Photoshop’s new noise reduction command (Filter->Noise->Reduce Noise) features advanced controls for addressing noise found in individual channels while preserving edge detail.

Smart Sharpen (Filter->Sharpen->Smart Sharpen) offers the ability to counteract common kinds of blurring, as well as to apply different sharpening to shadows, highlights, and midtones.

Photoshop CS2′s new Lens Correction plug-in (found under Filter->Distort) can correct typical problems caused by lenses, such as barrel and pincushion distortion. It also offers Camera Raw-like controls for addressing chromatic aberration and vignetting in non-raw files.

SHADOW/HIGHLIGHT IN CMYK Shadow/Highlight is now available in CMYK mode.


Smart Objects give Photoshop three main new capabilities:

Layers converted into Smart Objects can be scaled, rotated and warped losslessly.

Data that Photoshop doesn’t normally handle natively (e.g. vector artwork from Illustrator, or raw camera data) can be preserved inside a Smart Object, remaining re-editable.

Editing one instance of a Smart Object will update all associated Smart Objects.

Smart Objects can be created from one or more selected layers in Photoshop, or by pasting Illustrator data from the clipboard, or by using File->Place to insert a file from disk. Photoshop can place raster (e.g. PSD, Camera Raw) and vector (AI, PDF, EPS) files, freely transform them, and embed a copy of the source data so that it can be resampled when transformed.

It will be possible to edit placed data either internally (raster) or externally (in Illustrator) depending on type. For example, when an Illustrator Smart Object is double-clicked in the layers palette, Photoshop will launch Illustrator and open a working copy of the artwork. When Illustrator makes changes and saves the file, Photoshop will automatically re-rasterize the file.

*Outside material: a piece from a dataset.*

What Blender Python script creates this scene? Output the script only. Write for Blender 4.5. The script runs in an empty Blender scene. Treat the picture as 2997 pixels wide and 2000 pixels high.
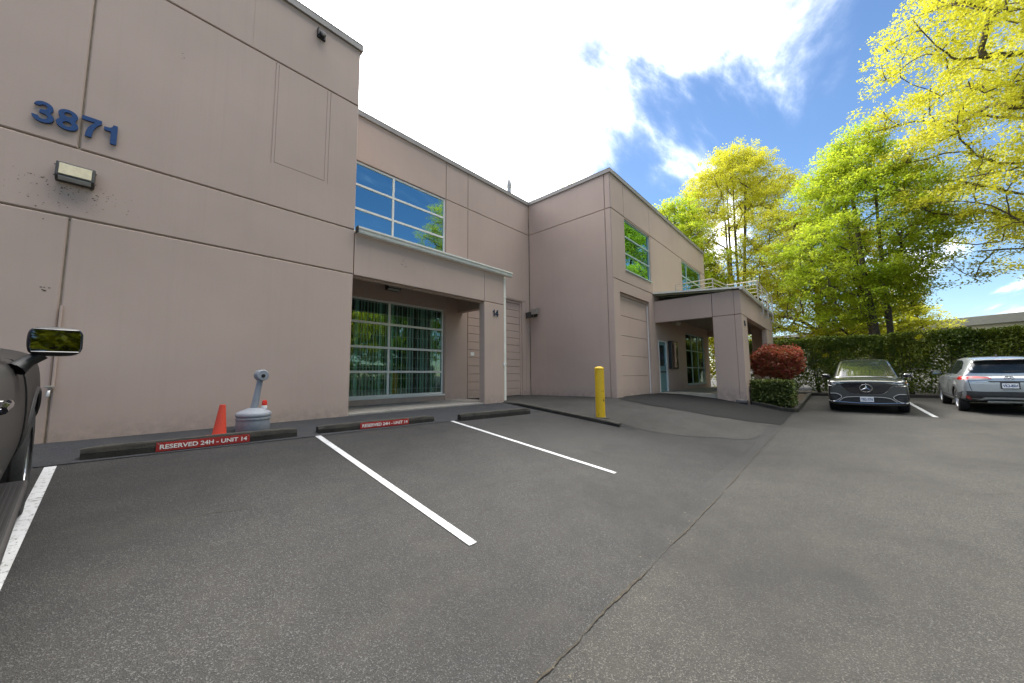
import bpy, bmesh, math, random
import numpy as np
from mathutils import Vector, Matrix
from mathutils.bvhtree import BVHTree

R = math.radians
scn = bpy.context.scene
COL = scn.collection

# ------------------------------------------------------------------ camera, sky, sun, exposure
cam_d = bpy.data.cameras.new('camera')
cam_d.sensor_fit = 'HORIZONTAL'
cam_d.sensor_width = 36.0
cam_d.lens = 36.0 * 1042.1 / 2997.0
cam_d.clip_start = 0.05
cam_d.clip_end = 2000.0
cam = bpy.data.objects.new('camera', cam_d)
COL.objects.link(cam)
_yaw, _pit, _roll = R(47.706), R(5.388), R(-0.5016)
_f = Vector((math.sin(_yaw) * math.cos(_pit), math.cos(_yaw) * math.cos(_pit), math.sin(_pit)))
_r = Vector((math.cos(_yaw), -math.sin(_yaw), 0))
_u = _r.cross(_f)
_c, _s = math.cos(_roll), math.sin(_roll)
_r2 = _c * _r + _s * _u
_u2 = -_s * _r + _c * _u
cam.matrix_world = Matrix(((_r2.x, _u2.x, -_f.x, 0), (_r2.y, _u2.y, -_f.y, 0), (_r2.z, _u2.z, -_f.z, 0), (0, 0, 0, 1)))
scn.camera = cam

SUN_AZ, SUN_EL = R(42), R(50)          # azimuth from +Y (into the building) towards +X
sun_dir = Vector((math.sin(SUN_AZ) * math.cos(SUN_EL), math.cos(SUN_AZ) * math.cos(SUN_EL), math.sin(SUN_EL)))

world = bpy.data.worlds.new('World')
scn.world = world
world.use_nodes = True
wn = world.node_tree
wn.nodes.clear()


def wnode(t, **kw):
    n = wn.nodes.new(t)
    for k, v in kw.items():
        setattr(n, k, v)
    return n


def wmath(op, a, b=None, clamp=False):
    n = wn.nodes.new('ShaderNodeMath')
    n.operation = op
    n.use_clamp = clamp
    for i, v in enumerate((a, b)):
        if v is None:
            continue
        if isinstance(v, (int, float)):
            n.inputs[i].default_value = v
        else:
            wn.links.new(v, n.inputs[i])
    return n.outputs[0]


w_out = wnode('ShaderNodeOutputWorld')
w_sky = wnode('ShaderNodeTexSky', sky_type='NISHITA')
w_sky.sun_disc = False
w_sky.sun_elevation = SUN_EL
w_sky.sun_rotation = SUN_AZ
w_sky.air_density = 1.0
w_sky.dust_density = 0.1
w_sky.ozone_density = 3.0
w_bg = wnode('ShaderNodeBackground')
w_bg.inputs['Strength'].default_value = 0.05
w_hs = wnode('ShaderNodeHueSaturation')
w_hs.inputs['Saturation'].default_value = 1.08
wn.links.new(w_sky.outputs[0], w_hs.inputs['Color'])
wn.links.new(w_hs.outputs[0], w_bg.inputs['Color'])
w_cl = wnode('ShaderNodeBackground')
w_cl.inputs['Color'].default_value = (1.0, 0.972, 0.935, 1)
w_cl.inputs['Strength'].default_value = 2.7
w_tc = wnode('ShaderNodeTexCoord')
w_sep = wnode('ShaderNodeSeparateXYZ')
wn.links.new(w_tc.outputs['Generated'], w_sep.inputs[0])
zc = wmath('MAXIMUM', w_sep.outputs[2], 0.0)
den = wmath('ADD', zc, 0.12)
px_ = wmath('DIVIDE', w_sep.outputs[0], den)
py_ = wmath('DIVIDE', w_sep.outputs[1], den)
w_comb = wnode('ShaderNodeCombineXYZ')
wn.links.new(px_, w_comb.inputs[0])
wn.links.new(py_, w_comb.inputs[1])
w_map = wnode('ShaderNodeMapping')
w_map.inputs['Location'].default_value = (12.2, 5.0, 0)
w_map.inputs['Rotation'].default_value = (0, 0, R(50))
w_map.inputs['Scale'].default_value = (0.5, 1.5, 1)
wn.links.new(w_comb.outputs[0], w_map.inputs[0])
w_n1 = wnode('ShaderNodeTexNoise')
w_n1.inputs['Scale'].default_value = 1.3
w_n1.inputs['Detail'].default_value = 9
w_n1.inputs['Roughness'].default_value = 0.60
w_n1.inputs['Distortion'].default_value = 0.5
wn.links.new(w_map.outputs[0], w_n1.inputs[0])
# the cloud bank stands before the sun behind the building and thins out away from there
w_dot = wnode('ShaderNodeVectorMath', operation='DOT_PRODUCT')
wn.links.new(w_tc.outputs['Generated'], w_dot.inputs[0])
w_dot.inputs[1].default_value = (math.sin(R(15)) * math.cos(R(30)), math.cos(R(15)) * math.cos(R(30)), math.sin(R(30)))
bank = wn.nodes.new('ShaderNodeMapRange')
bank.inputs['From Min'].default_value = 0.42
bank.inputs['From Max'].default_value = 0.95
bank.inputs['To Min'].default_value = 0.0
bank.inputs['To Max'].default_value = 0.42
wn.links.new(w_dot.outputs['Value'], bank.inputs['Value'])
over = wn.nodes.new('ShaderNodeMapRange')  # unseen cloud overhead, added to spread light evenly over the walls
over.inputs['From Min'].default_value = 0.56
over.inputs['From Max'].default_value = 0.90
over.inputs['To Min'].default_value = -0.01
over.inputs['To Max'].default_value = 0.30
wn.links.new(w_sep.outputs[2], over.inputs['Value'])
puff = wmath('MULTIPLY_ADD', w_n1.outputs[0], 1.7)
puff.node.inputs[2].default_value = -0.35
cov = wmath('ADD', wmath('ADD', puff, bank.outputs[0]), over.outputs[0])
w_ramp = wnode('ShaderNodeMapRange')
w_ramp.interpolation_type = 'SMOOTHSTEP'
w_ramp.inputs['From Min'].default_value = 0.42
w_ramp.inputs['From Max'].default_value = 1.0
wn.links.new(cov, w_ramp.inputs['Value'])
w_mix = wnode('ShaderNodeMixShader')
thin = wmath('POWER', w_ramp.outputs[0], 3.0)      # thin veils let the blue through
wn.links.new(thin, w_mix.inputs[0])
wn.links.new(w_bg.outputs[0], w_mix.inputs[1])
wn.links.new(w_cl.outputs[0], w_mix.inputs[2])
wn.links.new(w_mix.outputs[0], w_out.inputs[0])

sun_d = bpy.data.lights.new('sun', 'SUN')
sun_d.energy = 1.5
sun_d.angle = R(14)
sun_d.color = (1.0, 0.95, 0.86)
sun = bpy.data.objects.new('sun', sun_d)
COL.objects.link(sun)
sun.rotation_euler = sun_dir.to_track_quat('Z', 'Y').to_euler()
sun.location = (0, 0, 40)

scn.view_settings.view_transform = 'Standard'
scn.view_settings.look = 'None'
scn.view_settings.gamma = 1.0
scn.view_settings.use_curve_mapping = False
scn.view_settings.exposure = 1.82
scn.cycles.max_bounces = 8
scn.cycles.transparent_max_bounces = 16
scn.cycles.sample_clamp_indirect = 6.0
scn.cycles.use_denoising = True

# ------------------------------------------------------------------ materials
MATS = {}


class NT:
    def __init__(self, name):
        self.m = bpy.data.materials.new(name)
        self.m.use_nodes = True
        self.t = self.m.node_tree
        self.t.nodes.clear()
        self.out = self.t.nodes.new('ShaderNodeOutputMaterial')
        MATS[name] = self.m
        self.tc = None

    def n(self, typ, **kw):
        nd = self.t.nodes.new(typ)
        for k, v in kw.items():
            if k in nd.inputs:
                self.set(nd.inputs[k], v)
            else:
                setattr(nd, k, v)
        return nd

    def set(self, sock, v):
        if hasattr(v, 'is_linked') or isinstance(v, bpy.types.NodeSocket):
            self.t.links.new(v, sock)
        elif isinstance(v, (tuple, list)) and len(v) == 3 and sock.type == 'RGBA':
            sock.default_value = (*v, 1)
        else:
            sock.default_value = v

    def coord(self, kind='Object', scale=(1, 1, 1)):
        if self.tc is None:
            self.tc = self.n('ShaderNodeTexCoord')
        if scale == (1, 1, 1):
            return self.tc.outputs[kind]
        mp = self.n('ShaderNodeMapping', Scale=scale)
        self.t.links.new(self.tc.outputs[kind], mp.inputs[0])
        return mp.outputs[0]

    def pos(self, scale=(1, 1, 1)):
        g = self.n('ShaderNodeNewGeometry')
        mp = self.n('ShaderNodeMapping', Scale=scale)
        self.t.links.new(g.outputs['Position'], mp.inputs[0])
        return mp.outputs[0]

    def noise(self, vec, scale, detail=4, rough=0.5, dist=0.0):
        nd = self.n('ShaderNodeTexNoise', Scale=scale, Detail=detail, Roughness=rough, Distortion=dist)
        self.t.links.new(vec, nd.inputs['Vector'])
        return nd.outputs[0]

    def ramp(self, fac, stops):
        nd = self.n('ShaderNodeValToRGB')
        cr = nd.color_ramp
        while len(cr.elements) < len(stops):
            cr.elements.new(0.5)
        for e, (p, c) in zip(cr.elements, stops):
            e.position = p
            e.color = (*c, 1) if len(c) == 3 else c
        self.t.links.new(fac, nd.inputs[0])
        return nd.outputs[0]

    def mix(self, fac, a, b, blend='MIX'):
        nd = self.n('ShaderNodeMix', data_type='RGBA', blend_type=blend)
        self.set(nd.inputs[0], fac)
        self.set(nd.inputs[6], a)
        self.set(nd.inputs[7], b)
        return nd.outputs[2]

    def mr(self, v, a, b, c, d):
        nd = self.n('ShaderNodeMapRange')
        self.set(nd.inputs[0], v)
        for i, x in enumerate((a, b, c, d)):
            nd.inputs[i + 1].default_value = x
        return nd.outputs[0]

    def bsdf(self, color, rough=0.6, bump=None, bstr=0.2, bdist=0.01, **kw):
        b = self.n('ShaderNodeBsdfPrincipled')
        self.set(b.inputs['Base Color'], color)
        self.set(b.inputs['Roughness'], rough)
        for k, v in kw.items():
            self.set(b.inputs[k.replace('_', ' ')], v)
        if bump is not None:
            bp = self.n('ShaderNodeBump', Strength=bstr, Distance=bdist)
            self.t.links.new(bump, bp.inputs['Height'])
            self.t.links.new(bp.outputs[0], b.inputs['Normal'])
        self.t.links.new(b.outputs[0], self.out.inputs[0])
        return b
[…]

If you duplicate a Smart Object, Photoshop CS2 will store only one copy of the source data while creating a second instance of the composite data. In other words, if you select five layers and turn them into a Smart Object, then duplicate the resulting object five times, the PSD will store the original five layers plus the five composites. Editing any instance will update all five. To break the link between one SO and others, select it and choose Promote to New Smart Object. (Linked SO’s will be indicated in the Layers palette.)

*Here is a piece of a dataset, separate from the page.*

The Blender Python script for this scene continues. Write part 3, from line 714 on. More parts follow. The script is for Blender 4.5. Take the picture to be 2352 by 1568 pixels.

Smart Objects also make it possible to preserve the original, raw data from a raw camera file while converting it to a layer of a PSD. Photoshop will embed the raw data together with the converted pixels (as a layer). Selecting the converted layer and choosing Layer->Smart Objects->Edit Contents will bring up the Camera Raw dialog & enable the raw settings to be re-edited.

Photoshop CS2 now features direct on-canvas warping of image data. Choose Edit->Transform->Warp to apply a warp to a layer or selection. The default option will be “Custom,” which allows dragging of the warp control points. Other options (Bulge, Twist, etc.) can be manipulated by dragging control points on the canvas or by editing settings in the options bar.

Warps applied to Smart Objects remain fully re-editable. This method also makes it possible to warp multiple layers at once.

Photoshop CS2 has added the Animation palette (exporting animated GIFs via Save for Web), as well as the Variables feature (allowing Photoshop to import data from spreadsheets, databases, etc., automatically replace text and pixel data, and generate files). It also adds the object-based UI debuted in ImageReady CS.

Besides offering dramatically improved Illustrator integration via Smart Objects, Photoshop CS2 offers improved integration and consistency across the Creative Suite. Key points include color swatches that can be shared between Photoshop, Illustrator, and InDesign; improved PDF creation; and more consistent out-of-the-box color management (including the ability to synchronize the color management settings of all CS2 applications via controls in Bridge).

The name pretty much says it all. Font names are listed in the regular system font, and a sample word (“Sample”) is listed next to each font name, rendered in the font itself.

Photoshop CS presently features some 494 menu commands, making the program intimidating for newcomers, and making it harder for experienced users to get at the set of tools they use for their particular work. To address the widely varying needs of the many groups that use Photoshop, CS2 provides the ability to customize menus and save customized sets in workspaces.

Enabling and disabling particular items
Allowing menu items to be color-coded
Saving workspaces that contain menu, keyboard, and/or palette layouts

The print with preview UI dialogue has been improved in order to provide better, more consistent results more easily, especially to desktop inkjet printers.


The new Red Eye Tool (found in the Tools palette in the same slot as the Healing Brush) can automatically neutralize common red-eye problems with a single click.


Help topics will be revealed in a new help viewer that floats like a palette (revealing information without taking over the screen and obscuring Photoshop, as the present switch to the default Web browser does).

Photoshop CS2 will ship more task-based content that addresses how to accomplish common tasks quickly.

The new database and search engine in the help application will enable better.